Selfishly I want an entire book of Laura K Plays Undertale/Deltarune comics. Seeing Alphys, Asgore, and Frisk for such quick glimpses made me want to see Laura draw all of the cast. (Maybe I should commission that.)

9 - Final Fantasy Tactics / Allegiance

“You fought and you fought, and what did you get?”

I struggle with games like Fire Emblem and Final Fantasy Tactics, because I hate the idea of a character or combatant being able to permanently die. Most of my tough Pokémon battles are spent on reviving, because I don’t like the idea of my little monsters getting the snot kicked out of them. The question Knetzger asks above is at the core of her musings on games. As we watch these flickering lights on our screens, delivered to us through circuits and computer chips, what are we getting out of the whole deal?

There is the risk of our spent time, which adds stakes to these interactions. Yet why is play so important to us that we amuse ourselves with fake people? In the final panel, the splatter of blood in the ruin provides a clue. A fear of death compels the desire to live in all the ways that our flesh and blood bodies may not allow.

10 - Final Fantasy X-2 / Reinvention

It was at this point I realized the high percentage of the comics in this series that were about Final Fantasy, which I’ve never seriously played. Maybe I skimmed these entires as they were released for that reason and that's why they're much foggier to me. My only experience with this specific game is the AMV uploads on Youtube set to pop music in the mid oughts. How do you tell kids these days that the only way to listen to a lot of songs on YouTube in the early days was through anime and video game AMVs?

There’s a quality of mark making in this strip that sets Knetzger apart from her peers and lets on that she’s a skilled painter with traditional media too. Whereas many of her video game influenced peers like Mia Schwartz and Rory Frances operate with a strict specificity of line, Knetzger has always possessed a dabbled impressionist sensibility that comes to the fore every once in a blue moon. Her grass and water can be chunky, like an N64 cluster of polygons. Precise costume elements like straps and embroidery can be thick shapes. The mind is allowed to fill in what it thinks or knows these textures to be.

11 - Legend of Mana / Ambiguity

Here Knetzger reflects on a game that stands on the fringes in multiple areas, focusing throughout on the game’s environments rather than its coherent storytelling.
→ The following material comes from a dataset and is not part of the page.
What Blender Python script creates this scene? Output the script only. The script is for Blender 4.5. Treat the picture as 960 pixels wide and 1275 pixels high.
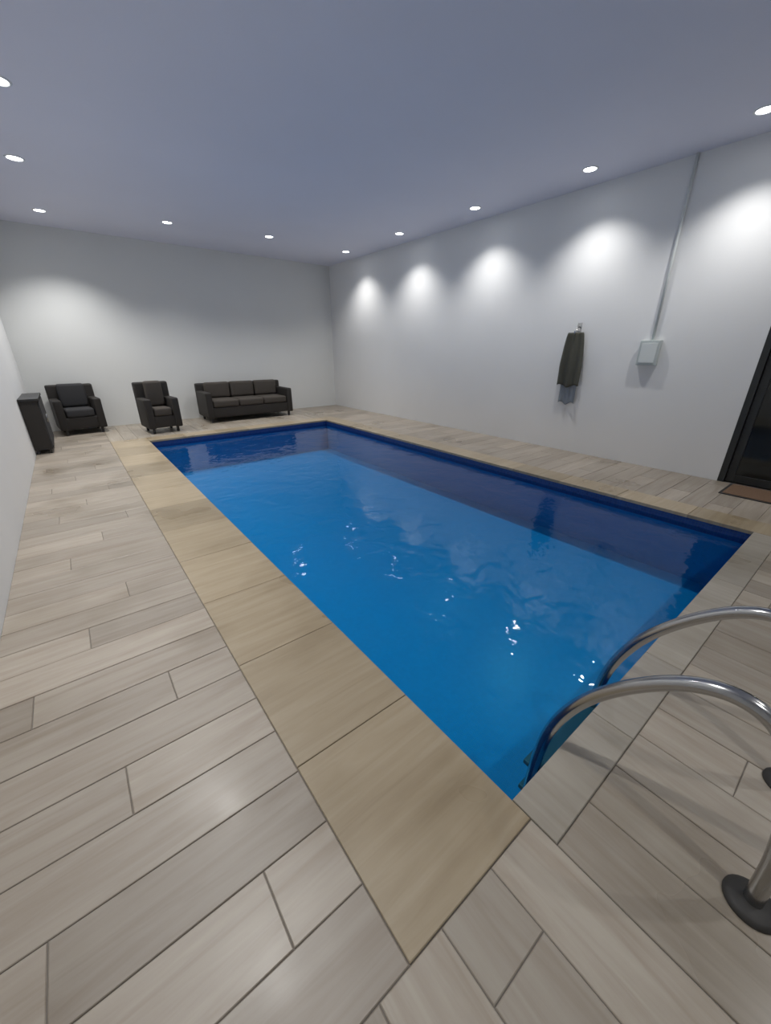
import bpy, bmesh, math, random
from mathutils import Vector, Matrix

random.seed(7)
for o in list(bpy.data.objects):
    bpy.data.objects.remove(o, do_unlink=True)
SC = bpy.context.scene
COL = SC.collection

# ------------------------------------------------------------------ camera
F_PX, HOR, VPX, CAM_H = 480.0, 435.0, 71.0, 1.4      # 960 x 1275 frame
th = math.atan((637.5 - HOR) / F_PX)
fwd = Vector((0, math.cos(th), -math.sin(th)))
rgt = Vector((1, 0, 0))
up = rgt.cross(fwd)
axis = (VPX - 480) * rgt + (637.5 - HOR) * up + F_PX * fwd
Rz = Matrix.Rotation(math.atan2(axis.x, axis.y), 3, 'Z')
r3, u3, f3 = Rz @ rgt, Rz @ up, Rz @ fwd
cam = bpy.data.cameras.new('camera')
cam.sensor_fit = 'HORIZONTAL'
cam.sensor_width = 36
cam.lens = 36 * F_PX / 960
cam.clip_start = 0.02
camo = bpy.data.objects.new('camera', cam)
m = Matrix((r3, u3, -f3)).transposed().to_4x4()
m.translation = Vector((0, 0, CAM_H))
camo.matrix_world = m
COL.objects.link(camo)
SC.camera = camo

# ------------------------------------------------------------------ world, exposure
w = bpy.data.worlds.new('world')
SC.world = w
w.use_nodes = True
w.node_tree.nodes['Background'].inputs[0].default_value = (0.02, 0.02, 0.022, 1)
vs = SC.view_settings
SC.display_settings.display_device = 'sRGB'
vs.view_transform = 'Standard'
vs.look = 'None'
vs.gamma = 1
vs.use_curve_mapping = False
vs.exposure = -0.33
SPOT_W = 150.0          # every recessed lamp of the room
SPOT_ANGLE = math.radians(114)
SPOT_BLEND = 1.0
SPOT_COL = (1.0, 0.985, 0.955)

# room dimensions
XL, XR, YN, YB, H = -0.60, 5.65, -2.0, 9.4, 3.25
PX0, PX1, PY0, PY1 = 0.83, 4.20, 0.37, 7.42        # pool opening
WATER = -0.09
DEPTH = 0.62

# ------------------------------------------------------------------ materials
def mat(name, col, rough=0.5, metal=0.0, spec=0.5):
    mt = bpy.data.materials.new(name)
    mt.use_nodes = True
    b = mt.node_tree.nodes['Principled BSDF']
    b.inputs['Base Color'].default_value = (*col, 1)
    b.inputs['Roughness'].default_value = rough
    b.inputs['Metallic'].default_value = metal
    b.inputs['Specular IOR Level'].default_value = spec
    return mt

def N(mt, t, **kw):
    n = mt.node_tree.nodes.new(t)
    for k, v in kw.items():
        setattr(n, k, v)
    return n

def L(mt, a, b):
    mt.node_tree.links.new(a, b)

def plaster(name, col, bump=0.05, rough=0.75):
    mt = mat(name, col, rough)
    b = mt.node_tree.nodes['Principled BSDF']
    g = N(mt, 'ShaderNodeNewGeometry')
    n = N(mt, 'ShaderNodeTexNoise')
    n.inputs['Scale'].default_value = 40
    n.inputs['Detail'].default_value = 6
    L(mt, g.outputs['Position'], n.inputs['Vector'])
    n2 = N(mt, 'ShaderNodeTexNoise')
    n2.inputs['Scale'].default_value = 0.8
    L(mt, g.outputs['Position'], n2.inputs['Vector'])
    mx = N(mt, 'ShaderNodeMix', data_type='RGBA')
    mx.inputs[6].default_value = (*[c * 0.95 for c in col], 1)
    mx.inputs[7].default_value = (*[min(1, c * 1.04) for c in col], 1)
    L(mt, n2.outputs['Fac'], mx.inputs[0])
    L(mt, mx.outputs[2], b.inputs['Base Color'])
    bp = N(mt, 'ShaderNodeBump')
    bp.inputs['Strength'].default_value = bump
    bp.inputs['Distance'].default_value = 0.01
    L(mt, n.outputs['Fac'], bp.inputs['Height'])
    L(mt, bp.outputs['Normal'], b.inputs['Normal'])
    return mt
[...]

The final panel is one of her best, as a giant floating tree hovers colorful forests littered with ruins. The color work is admirable, showing a different sensibility to the warm colors on Bug Boys provided by Lyle Lynd (which are wonderful in their own right). Knetzger on her own uses a deeper, darker, and hazier effect with strong atmospheric perspective. Since lately Knetzger’s focused on black and white lineart, a comic like this makes me wonder where her color storytelling could go.

12 - Breath of the Wild / Before and After

If there was ever a video game with BLKE (Big Laura Knetzger Energy) its Breath of the Wild. It's all its aspects: from the atmosphere to the leveling system to the simple fact that it’s a long haul.
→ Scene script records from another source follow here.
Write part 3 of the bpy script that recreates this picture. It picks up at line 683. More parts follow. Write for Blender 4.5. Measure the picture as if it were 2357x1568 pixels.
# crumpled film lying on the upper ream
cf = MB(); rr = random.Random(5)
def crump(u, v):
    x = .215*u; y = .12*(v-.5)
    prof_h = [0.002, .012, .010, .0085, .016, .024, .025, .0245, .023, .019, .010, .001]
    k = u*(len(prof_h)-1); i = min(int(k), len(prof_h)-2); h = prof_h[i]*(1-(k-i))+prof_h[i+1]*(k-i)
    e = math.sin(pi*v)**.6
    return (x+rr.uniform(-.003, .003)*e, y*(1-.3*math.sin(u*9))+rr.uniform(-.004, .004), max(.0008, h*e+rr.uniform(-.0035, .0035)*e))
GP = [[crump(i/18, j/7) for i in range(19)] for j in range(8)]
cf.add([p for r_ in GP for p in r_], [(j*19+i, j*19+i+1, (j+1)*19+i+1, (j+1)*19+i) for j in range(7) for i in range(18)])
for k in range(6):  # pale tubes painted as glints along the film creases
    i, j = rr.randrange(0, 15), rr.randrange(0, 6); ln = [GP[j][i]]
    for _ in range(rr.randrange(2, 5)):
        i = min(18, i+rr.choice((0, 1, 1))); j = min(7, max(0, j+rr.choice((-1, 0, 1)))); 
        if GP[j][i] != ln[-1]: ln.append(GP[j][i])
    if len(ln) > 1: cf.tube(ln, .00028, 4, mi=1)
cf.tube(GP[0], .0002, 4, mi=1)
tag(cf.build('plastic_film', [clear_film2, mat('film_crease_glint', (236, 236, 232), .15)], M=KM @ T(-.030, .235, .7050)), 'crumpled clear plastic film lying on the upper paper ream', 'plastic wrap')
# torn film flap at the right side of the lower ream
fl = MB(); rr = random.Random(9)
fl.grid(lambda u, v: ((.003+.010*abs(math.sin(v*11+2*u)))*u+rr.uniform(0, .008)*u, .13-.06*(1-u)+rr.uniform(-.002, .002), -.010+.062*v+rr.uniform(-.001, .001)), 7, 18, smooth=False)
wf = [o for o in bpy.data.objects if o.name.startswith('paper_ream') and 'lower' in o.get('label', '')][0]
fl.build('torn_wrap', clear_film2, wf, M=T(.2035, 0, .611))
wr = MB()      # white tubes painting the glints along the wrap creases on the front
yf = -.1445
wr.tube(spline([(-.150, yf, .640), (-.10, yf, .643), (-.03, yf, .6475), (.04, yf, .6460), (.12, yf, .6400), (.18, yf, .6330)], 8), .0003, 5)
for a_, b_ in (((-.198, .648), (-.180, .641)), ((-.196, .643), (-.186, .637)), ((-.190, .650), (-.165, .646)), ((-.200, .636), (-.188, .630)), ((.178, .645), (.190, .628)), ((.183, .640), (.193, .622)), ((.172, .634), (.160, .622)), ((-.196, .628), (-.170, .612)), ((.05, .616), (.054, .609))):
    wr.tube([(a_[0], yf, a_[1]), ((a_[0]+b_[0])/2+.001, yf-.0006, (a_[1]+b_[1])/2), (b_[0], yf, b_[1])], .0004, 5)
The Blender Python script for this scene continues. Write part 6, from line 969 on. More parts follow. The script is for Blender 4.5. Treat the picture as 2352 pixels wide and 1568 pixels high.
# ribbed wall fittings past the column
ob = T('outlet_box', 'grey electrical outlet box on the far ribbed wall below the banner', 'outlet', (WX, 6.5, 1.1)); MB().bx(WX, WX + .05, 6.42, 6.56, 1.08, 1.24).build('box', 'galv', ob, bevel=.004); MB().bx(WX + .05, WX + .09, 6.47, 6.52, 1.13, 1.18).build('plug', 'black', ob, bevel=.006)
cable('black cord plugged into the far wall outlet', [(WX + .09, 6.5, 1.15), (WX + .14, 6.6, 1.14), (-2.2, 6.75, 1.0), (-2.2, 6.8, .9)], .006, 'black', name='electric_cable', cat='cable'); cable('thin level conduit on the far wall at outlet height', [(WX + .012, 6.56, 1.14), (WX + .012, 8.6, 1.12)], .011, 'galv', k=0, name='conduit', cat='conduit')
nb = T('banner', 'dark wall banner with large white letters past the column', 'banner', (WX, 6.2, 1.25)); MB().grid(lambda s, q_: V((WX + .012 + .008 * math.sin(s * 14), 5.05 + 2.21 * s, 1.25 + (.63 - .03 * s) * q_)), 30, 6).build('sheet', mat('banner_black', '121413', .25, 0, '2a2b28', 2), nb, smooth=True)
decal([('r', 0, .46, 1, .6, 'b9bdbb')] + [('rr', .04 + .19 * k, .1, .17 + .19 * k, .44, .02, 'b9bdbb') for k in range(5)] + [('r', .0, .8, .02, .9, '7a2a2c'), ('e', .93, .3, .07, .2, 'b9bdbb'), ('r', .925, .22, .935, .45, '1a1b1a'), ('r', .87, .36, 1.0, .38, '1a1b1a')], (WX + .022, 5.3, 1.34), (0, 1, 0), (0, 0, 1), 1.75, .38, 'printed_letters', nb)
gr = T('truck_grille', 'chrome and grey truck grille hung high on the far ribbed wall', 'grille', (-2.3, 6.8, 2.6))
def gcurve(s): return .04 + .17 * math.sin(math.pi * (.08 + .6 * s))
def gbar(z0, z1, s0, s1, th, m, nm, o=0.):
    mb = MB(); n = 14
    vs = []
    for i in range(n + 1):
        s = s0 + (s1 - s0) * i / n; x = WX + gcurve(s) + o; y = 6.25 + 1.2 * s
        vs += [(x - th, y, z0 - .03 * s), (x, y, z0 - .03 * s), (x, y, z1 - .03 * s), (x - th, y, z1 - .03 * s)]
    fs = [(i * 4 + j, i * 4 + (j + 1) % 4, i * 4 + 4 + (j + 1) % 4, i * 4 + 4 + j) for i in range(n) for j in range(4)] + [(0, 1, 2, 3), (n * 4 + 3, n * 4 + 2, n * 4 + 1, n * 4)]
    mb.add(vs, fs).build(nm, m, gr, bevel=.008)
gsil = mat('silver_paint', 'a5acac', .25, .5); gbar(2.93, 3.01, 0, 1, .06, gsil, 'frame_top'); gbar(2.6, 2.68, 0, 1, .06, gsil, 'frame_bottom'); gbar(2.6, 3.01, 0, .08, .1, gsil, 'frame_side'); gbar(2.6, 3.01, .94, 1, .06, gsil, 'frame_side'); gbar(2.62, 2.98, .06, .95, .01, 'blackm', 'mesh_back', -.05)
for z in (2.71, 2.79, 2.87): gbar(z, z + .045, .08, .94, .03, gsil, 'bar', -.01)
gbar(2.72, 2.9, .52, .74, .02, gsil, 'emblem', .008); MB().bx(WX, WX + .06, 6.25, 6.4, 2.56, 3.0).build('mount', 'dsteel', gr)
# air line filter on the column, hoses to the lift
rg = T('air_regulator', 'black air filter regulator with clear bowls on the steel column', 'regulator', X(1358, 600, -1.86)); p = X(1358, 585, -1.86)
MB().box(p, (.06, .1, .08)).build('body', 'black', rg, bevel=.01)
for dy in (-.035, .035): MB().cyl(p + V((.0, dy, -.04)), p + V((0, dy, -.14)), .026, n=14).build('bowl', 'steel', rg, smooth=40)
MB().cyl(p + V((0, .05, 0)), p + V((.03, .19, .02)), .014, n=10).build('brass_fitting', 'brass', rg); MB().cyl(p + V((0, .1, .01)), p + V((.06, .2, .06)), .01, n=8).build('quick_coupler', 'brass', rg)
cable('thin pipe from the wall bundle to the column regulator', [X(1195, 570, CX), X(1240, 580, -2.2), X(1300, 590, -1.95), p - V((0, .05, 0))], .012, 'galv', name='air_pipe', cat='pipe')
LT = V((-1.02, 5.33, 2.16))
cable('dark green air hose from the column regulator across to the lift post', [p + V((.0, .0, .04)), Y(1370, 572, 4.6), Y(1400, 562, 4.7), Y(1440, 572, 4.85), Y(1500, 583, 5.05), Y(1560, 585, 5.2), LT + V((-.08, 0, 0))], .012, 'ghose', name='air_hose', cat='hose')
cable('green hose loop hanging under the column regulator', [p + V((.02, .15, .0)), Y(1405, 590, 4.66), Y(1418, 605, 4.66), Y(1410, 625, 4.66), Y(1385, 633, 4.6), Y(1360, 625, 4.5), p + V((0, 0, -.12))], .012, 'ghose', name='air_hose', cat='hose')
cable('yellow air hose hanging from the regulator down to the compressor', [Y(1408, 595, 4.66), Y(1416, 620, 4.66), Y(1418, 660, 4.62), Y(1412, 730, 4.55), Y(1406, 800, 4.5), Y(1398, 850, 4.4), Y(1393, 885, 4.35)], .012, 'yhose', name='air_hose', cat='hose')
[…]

There’s a single panel that sparks the most joy in this entry and maybe the entire series. It's a smiling korok with a stupid little expression on its face, holding blocky branches dotted with leaves. It's one of the clearest overlaps of this shape based style and the spirit of Bug Boys. It’s a drawing that’s so good that you might breeze right past. The rest of the comic widens its perspective, but that panel isolates the joy we search for in BOTW and Knetzger's work.
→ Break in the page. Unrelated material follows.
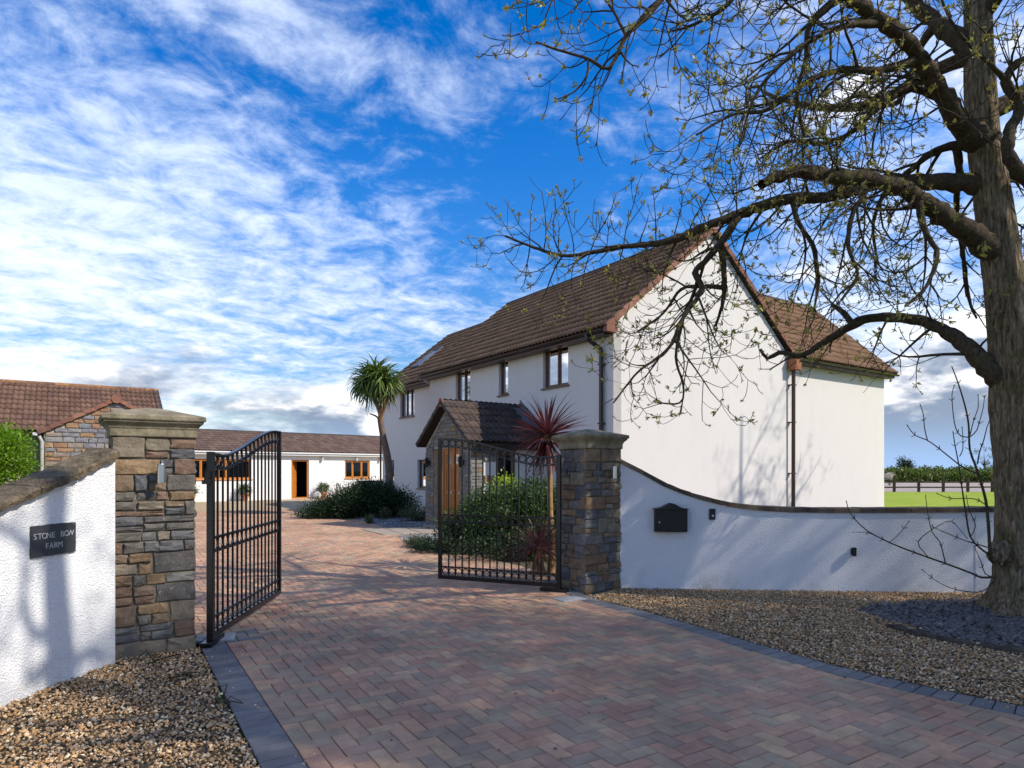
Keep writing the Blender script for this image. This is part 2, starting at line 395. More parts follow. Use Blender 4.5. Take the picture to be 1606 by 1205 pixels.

13 - Night in the Woods / Meltdown

This is an interesting entry in the series in that it is the only one that does not feature Knetzger as a participant, commentator, or narrator. Here she writes from the first person perspective of one of the characters from Night in the Woods, splicing in (I’m assuming) memorable depictions that relate to the game.

This is the first and only “fan comic” in the mix that seems to be operating solely within the world of the game discussed. It reminded me of Zac Gorman’s Magical Game Time comics, the best of which are his bittersweet Earthbound strips. There’s a playfulness and a conflict with the form she’s developed over 13 entries. It almost seems to indicate she's getting ready to wrap it up soon.

14 - Digimon World / Partnership

In this penultimate strip, Knetzger dives in once again into the nature of parasocial relationships with video game characters. She closes the comic with, “All of the love I showed my Digimon partners…I’ll never see it returned, but its out there. Swirling around in the Digital World.” In an age where love is an almost finite resource, sometimes you questions why you spend your love, time, and energy within these digital constructions. Knetzger introduces a transcendental spiritual aspect to the conversation, much in tune with the messages of the Digimon franchise. Much like Tolkien’s belief that storytelling is a mirroring of the divine’s attributes, is not loving within a fabricated microcosm an equally empathizing and divine action?

15 - “Games I, Uh, Actually Have Never Played?”

It's bittersweet coming to the end of this. Writing about this series has been a kind of daily devotional in my morning routine. In this last strip, Knetzger closes with thoughts on the experience of watching other people playing video games, from streamers to her partner. Laura K Plays is a fascinating extension of this somewhat recent form of game spectatorship. Thoughout the series she has played with varying degrees of artifice and fiction, but at the core is a personal love for video games and a continuously experimental process. I hope more and more people come to know this specific treasure through reading this. All indie comics publishers should duke it out for the rights to a print version, give Laura lots of money, and take mine.